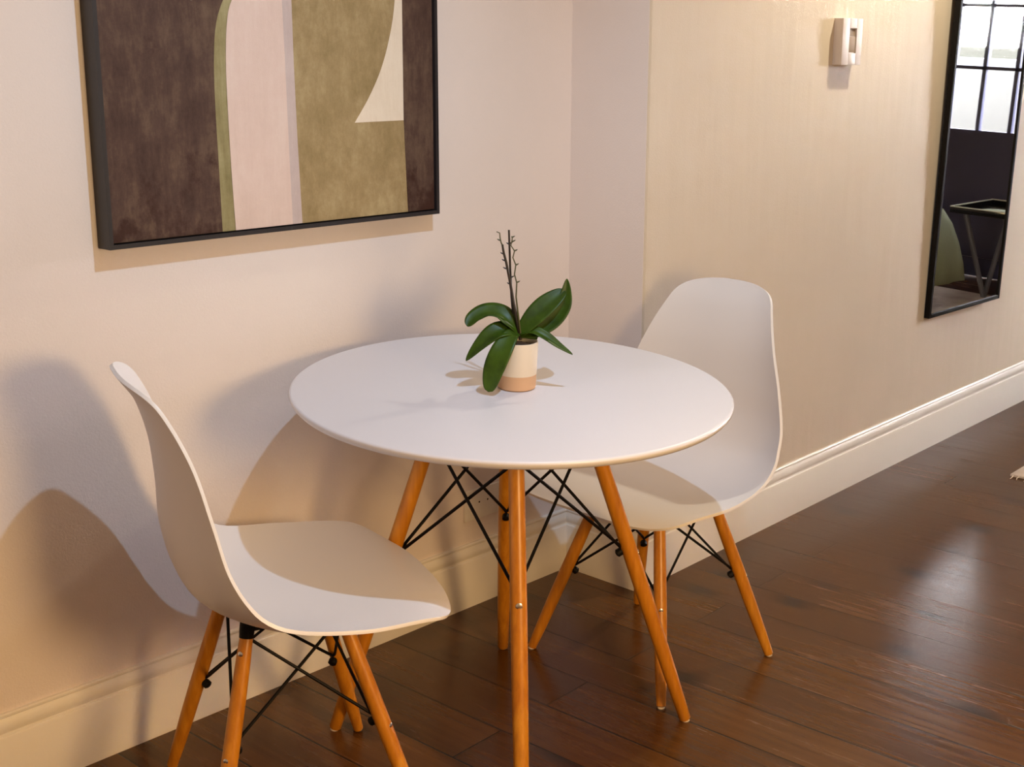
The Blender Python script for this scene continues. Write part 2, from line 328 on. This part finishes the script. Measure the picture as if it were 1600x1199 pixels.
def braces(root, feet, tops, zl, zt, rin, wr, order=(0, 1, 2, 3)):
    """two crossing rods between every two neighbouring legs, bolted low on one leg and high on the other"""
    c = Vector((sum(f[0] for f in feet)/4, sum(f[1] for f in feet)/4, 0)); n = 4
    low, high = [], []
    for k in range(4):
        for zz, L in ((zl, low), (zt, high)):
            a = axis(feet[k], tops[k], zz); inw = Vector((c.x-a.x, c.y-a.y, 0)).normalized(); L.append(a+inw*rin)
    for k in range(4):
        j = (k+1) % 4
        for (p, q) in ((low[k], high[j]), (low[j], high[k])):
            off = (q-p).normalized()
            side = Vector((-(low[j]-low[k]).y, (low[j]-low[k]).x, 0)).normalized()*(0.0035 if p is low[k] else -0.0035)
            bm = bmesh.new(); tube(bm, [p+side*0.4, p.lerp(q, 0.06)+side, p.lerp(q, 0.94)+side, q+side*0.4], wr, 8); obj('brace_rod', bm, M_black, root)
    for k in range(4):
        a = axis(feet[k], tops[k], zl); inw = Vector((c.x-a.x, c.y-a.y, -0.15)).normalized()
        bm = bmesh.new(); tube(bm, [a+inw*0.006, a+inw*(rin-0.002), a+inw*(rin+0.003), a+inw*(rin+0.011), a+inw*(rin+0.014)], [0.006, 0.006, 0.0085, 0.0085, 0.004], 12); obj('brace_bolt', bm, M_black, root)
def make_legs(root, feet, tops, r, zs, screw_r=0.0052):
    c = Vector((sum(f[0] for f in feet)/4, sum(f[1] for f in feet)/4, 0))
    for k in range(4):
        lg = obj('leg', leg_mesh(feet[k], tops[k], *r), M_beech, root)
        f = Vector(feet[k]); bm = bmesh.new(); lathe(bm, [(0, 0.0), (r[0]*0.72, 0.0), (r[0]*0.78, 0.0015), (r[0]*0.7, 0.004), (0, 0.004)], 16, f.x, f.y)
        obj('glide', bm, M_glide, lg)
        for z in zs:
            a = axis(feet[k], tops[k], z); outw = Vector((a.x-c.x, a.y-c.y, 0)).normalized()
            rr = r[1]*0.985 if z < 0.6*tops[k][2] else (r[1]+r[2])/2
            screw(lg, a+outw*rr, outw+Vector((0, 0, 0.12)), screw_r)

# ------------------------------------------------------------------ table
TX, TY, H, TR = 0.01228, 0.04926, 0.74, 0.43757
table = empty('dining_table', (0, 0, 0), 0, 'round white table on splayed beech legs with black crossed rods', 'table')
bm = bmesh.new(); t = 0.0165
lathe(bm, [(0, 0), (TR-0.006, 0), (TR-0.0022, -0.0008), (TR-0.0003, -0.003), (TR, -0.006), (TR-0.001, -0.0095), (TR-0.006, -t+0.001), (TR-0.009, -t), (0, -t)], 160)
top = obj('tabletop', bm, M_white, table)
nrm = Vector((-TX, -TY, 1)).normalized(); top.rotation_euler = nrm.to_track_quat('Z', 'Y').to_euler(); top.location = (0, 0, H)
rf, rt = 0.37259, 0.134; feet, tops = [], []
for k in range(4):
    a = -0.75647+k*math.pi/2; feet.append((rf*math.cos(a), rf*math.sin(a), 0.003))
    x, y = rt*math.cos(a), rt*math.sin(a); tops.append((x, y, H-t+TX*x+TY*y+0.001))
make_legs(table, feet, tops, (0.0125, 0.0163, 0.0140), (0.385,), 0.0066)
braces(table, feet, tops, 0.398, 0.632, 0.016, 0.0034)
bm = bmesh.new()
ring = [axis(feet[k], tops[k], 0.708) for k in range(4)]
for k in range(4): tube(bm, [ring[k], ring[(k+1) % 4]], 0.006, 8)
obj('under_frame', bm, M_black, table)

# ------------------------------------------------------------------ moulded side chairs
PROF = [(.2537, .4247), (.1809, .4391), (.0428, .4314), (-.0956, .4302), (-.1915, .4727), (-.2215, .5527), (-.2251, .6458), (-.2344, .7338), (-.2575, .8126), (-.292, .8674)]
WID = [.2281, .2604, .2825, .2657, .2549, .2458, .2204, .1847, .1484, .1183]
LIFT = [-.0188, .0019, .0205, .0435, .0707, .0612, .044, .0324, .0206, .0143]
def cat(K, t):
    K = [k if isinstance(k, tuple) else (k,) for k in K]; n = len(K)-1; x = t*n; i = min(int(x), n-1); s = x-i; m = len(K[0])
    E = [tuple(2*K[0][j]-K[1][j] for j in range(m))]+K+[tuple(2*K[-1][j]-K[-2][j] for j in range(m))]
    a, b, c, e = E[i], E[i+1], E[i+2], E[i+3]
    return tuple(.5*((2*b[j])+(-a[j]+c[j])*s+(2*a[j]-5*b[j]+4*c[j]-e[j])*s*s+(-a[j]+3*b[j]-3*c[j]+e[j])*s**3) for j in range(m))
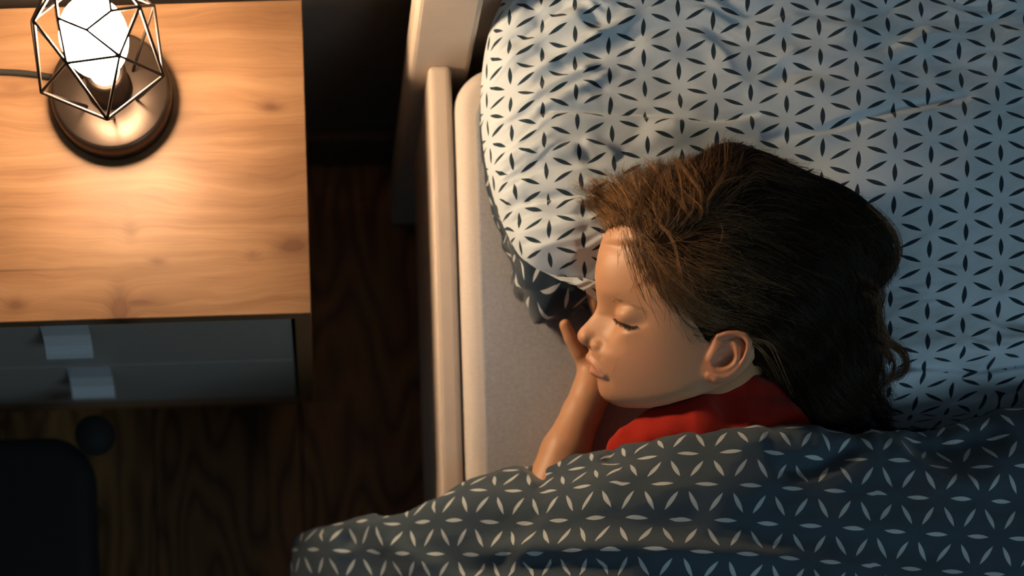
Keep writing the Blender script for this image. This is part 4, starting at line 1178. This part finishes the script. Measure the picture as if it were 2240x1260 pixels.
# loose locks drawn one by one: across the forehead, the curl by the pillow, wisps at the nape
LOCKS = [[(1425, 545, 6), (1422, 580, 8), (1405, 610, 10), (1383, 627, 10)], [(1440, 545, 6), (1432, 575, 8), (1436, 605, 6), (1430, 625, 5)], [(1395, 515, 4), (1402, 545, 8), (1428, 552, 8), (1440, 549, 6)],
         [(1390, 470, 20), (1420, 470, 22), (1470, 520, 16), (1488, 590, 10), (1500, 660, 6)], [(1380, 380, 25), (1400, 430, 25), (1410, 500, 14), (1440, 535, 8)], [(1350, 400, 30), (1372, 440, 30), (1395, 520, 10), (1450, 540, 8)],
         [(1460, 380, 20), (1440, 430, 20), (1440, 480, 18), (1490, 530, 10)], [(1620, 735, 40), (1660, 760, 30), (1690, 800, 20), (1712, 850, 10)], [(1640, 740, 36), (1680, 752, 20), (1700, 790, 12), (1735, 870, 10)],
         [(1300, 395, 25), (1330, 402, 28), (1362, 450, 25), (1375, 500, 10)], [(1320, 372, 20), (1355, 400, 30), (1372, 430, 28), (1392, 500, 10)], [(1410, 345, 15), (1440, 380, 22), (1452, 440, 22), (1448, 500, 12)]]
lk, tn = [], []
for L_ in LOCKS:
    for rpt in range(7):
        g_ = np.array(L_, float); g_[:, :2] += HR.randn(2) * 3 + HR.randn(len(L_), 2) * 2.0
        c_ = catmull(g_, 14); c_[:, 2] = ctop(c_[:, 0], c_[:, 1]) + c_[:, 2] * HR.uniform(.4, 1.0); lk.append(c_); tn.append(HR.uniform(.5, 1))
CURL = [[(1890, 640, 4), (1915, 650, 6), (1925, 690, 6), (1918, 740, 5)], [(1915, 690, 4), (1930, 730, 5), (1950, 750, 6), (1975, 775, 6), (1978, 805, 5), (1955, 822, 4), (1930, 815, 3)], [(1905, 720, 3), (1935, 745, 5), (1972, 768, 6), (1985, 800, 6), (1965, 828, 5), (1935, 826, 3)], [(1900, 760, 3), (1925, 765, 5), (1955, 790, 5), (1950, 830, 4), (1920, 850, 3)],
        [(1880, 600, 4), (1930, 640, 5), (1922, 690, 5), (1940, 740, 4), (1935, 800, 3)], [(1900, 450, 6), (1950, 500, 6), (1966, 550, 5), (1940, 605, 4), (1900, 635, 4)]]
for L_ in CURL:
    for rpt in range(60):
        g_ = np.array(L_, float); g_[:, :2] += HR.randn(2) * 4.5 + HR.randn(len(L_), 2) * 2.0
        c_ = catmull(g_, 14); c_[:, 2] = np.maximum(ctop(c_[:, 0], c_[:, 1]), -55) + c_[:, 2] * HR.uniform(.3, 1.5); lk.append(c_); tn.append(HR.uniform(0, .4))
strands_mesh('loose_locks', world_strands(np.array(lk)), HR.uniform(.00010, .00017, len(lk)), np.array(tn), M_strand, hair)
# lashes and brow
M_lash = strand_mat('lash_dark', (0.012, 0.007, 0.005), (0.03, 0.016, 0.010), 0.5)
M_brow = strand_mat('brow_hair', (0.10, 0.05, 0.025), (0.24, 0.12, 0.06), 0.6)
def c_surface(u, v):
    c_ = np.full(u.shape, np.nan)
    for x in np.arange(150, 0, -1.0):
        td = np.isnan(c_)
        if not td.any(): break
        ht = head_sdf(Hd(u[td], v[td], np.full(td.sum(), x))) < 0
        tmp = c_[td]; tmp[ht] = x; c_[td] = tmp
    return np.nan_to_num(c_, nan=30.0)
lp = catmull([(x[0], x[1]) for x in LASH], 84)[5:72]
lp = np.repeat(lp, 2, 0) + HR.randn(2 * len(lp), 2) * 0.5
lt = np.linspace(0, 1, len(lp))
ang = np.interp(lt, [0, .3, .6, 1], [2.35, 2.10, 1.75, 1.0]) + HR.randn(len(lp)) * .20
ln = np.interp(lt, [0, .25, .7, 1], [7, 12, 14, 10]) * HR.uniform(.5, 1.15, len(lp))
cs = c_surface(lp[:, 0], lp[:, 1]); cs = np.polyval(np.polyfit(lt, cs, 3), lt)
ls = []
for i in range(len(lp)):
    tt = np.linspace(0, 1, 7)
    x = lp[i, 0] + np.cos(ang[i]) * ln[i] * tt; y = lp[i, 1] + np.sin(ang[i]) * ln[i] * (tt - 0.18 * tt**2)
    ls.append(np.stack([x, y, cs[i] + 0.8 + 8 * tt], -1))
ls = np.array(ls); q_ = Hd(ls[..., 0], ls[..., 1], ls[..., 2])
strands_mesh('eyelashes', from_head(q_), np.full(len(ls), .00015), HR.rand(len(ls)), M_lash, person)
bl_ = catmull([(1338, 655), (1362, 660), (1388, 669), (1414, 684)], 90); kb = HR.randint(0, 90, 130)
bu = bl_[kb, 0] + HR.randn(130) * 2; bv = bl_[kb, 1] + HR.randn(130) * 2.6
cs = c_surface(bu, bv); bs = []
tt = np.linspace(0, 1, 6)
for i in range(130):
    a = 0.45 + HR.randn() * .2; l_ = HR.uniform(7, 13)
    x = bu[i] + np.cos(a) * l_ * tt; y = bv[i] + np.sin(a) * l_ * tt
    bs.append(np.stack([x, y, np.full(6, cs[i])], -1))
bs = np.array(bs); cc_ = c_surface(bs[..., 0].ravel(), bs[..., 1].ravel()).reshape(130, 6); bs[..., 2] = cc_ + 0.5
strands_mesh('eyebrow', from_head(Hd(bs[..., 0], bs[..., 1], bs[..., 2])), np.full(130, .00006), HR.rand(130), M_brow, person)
- - - - - - -
- **PROBLEM TO SOLVE**
Begin at the first line of the entries above and return each line exactly, stopping after the line that contains "screw(lg, a+outw*rr, outw+Vector((0, 0, 0.12)), screw_r)". Pictures do not belong in the copy.

- **RESULT FOR THIS EXERCISE**
The Blender Python script for this scene continues. Write part 2, from line 328 on. This part finishes the script. Measure the picture as if it were 1600x1199 pixels.
def braces(root, feet, tops, zl, zt, rin, wr, order=(0, 1, 2, 3)):
    """two crossing rods between every two neighbouring legs, bolted low on one leg and high on the other"""
    c = Vector((sum(f[0] for f in feet)/4, sum(f[1] for f in feet)/4, 0)); n = 4
    low, high = [], []
    for k in range(4):
        for zz, L in ((zl, low), (zt, high)):
            a = axis(feet[k], tops[k], zz); inw = Vector((c.x-a.x, c.y-a.y, 0)).normalized(); L.append(a+inw*rin)
    for k in range(4):
        j = (k+1) % 4
        for (p, q) in ((low[k], high[j]), (low[j], high[k])):
            off = (q-p).normalized()
            side = Vector((-(low[j]-low[k]).y, (low[j]-low[k]).x, 0)).normalized()*(0.0035 if p is low[k] else -0.0035)
            bm = bmesh.new(); tube(bm, [p+side*0.4, p.lerp(q, 0.06)+side, p.lerp(q, 0.94)+side, q+side*0.4], wr, 8); obj('brace_rod', bm, M_black, root)
    for k in range(4):
        a = axis(feet[k], tops[k], zl); inw = Vector((c.x-a.x, c.y-a.y, -0.15)).normalized()
        bm = bmesh.new(); tube(bm, [a+inw*0.006, a+inw*(rin-0.002), a+inw*(rin+0.003), a+inw*(rin+0.011), a+inw*(rin+0.014)], [0.006, 0.006, 0.0085, 0.0085, 0.004], 12); obj('brace_bolt', bm, M_black, root)
def make_legs(root, feet, tops, r, zs, screw_r=0.0052):
    c = Vector((sum(f[0] for f in feet)/4, sum(f[1] for f in feet)/4, 0))
    for k in range(4):
        lg = obj('leg', leg_mesh(feet[k], tops[k], *r), M_beech, root)
        f = Vector(feet[k]); bm = bmesh.new(); lathe(bm, [(0, 0.0), (r[0]*0.72, 0.0), (r[0]*0.78, 0.0015), (r[0]*0.7, 0.004), (0, 0.004)], 16, f.x, f.y)
        obj('glide', bm, M_glide, lg)
        for z in zs:
            a = axis(feet[k], tops[k], z); outw = Vector((a.x-c.x, a.y-c.y, 0)).normalized()
            rr = r[1]*0.985 if z < 0.6*tops[k][2] else (r[1]+r[2])/2
            screw(lg, a+outw*rr, outw+Vector((0, 0, 0.12)), screw_r)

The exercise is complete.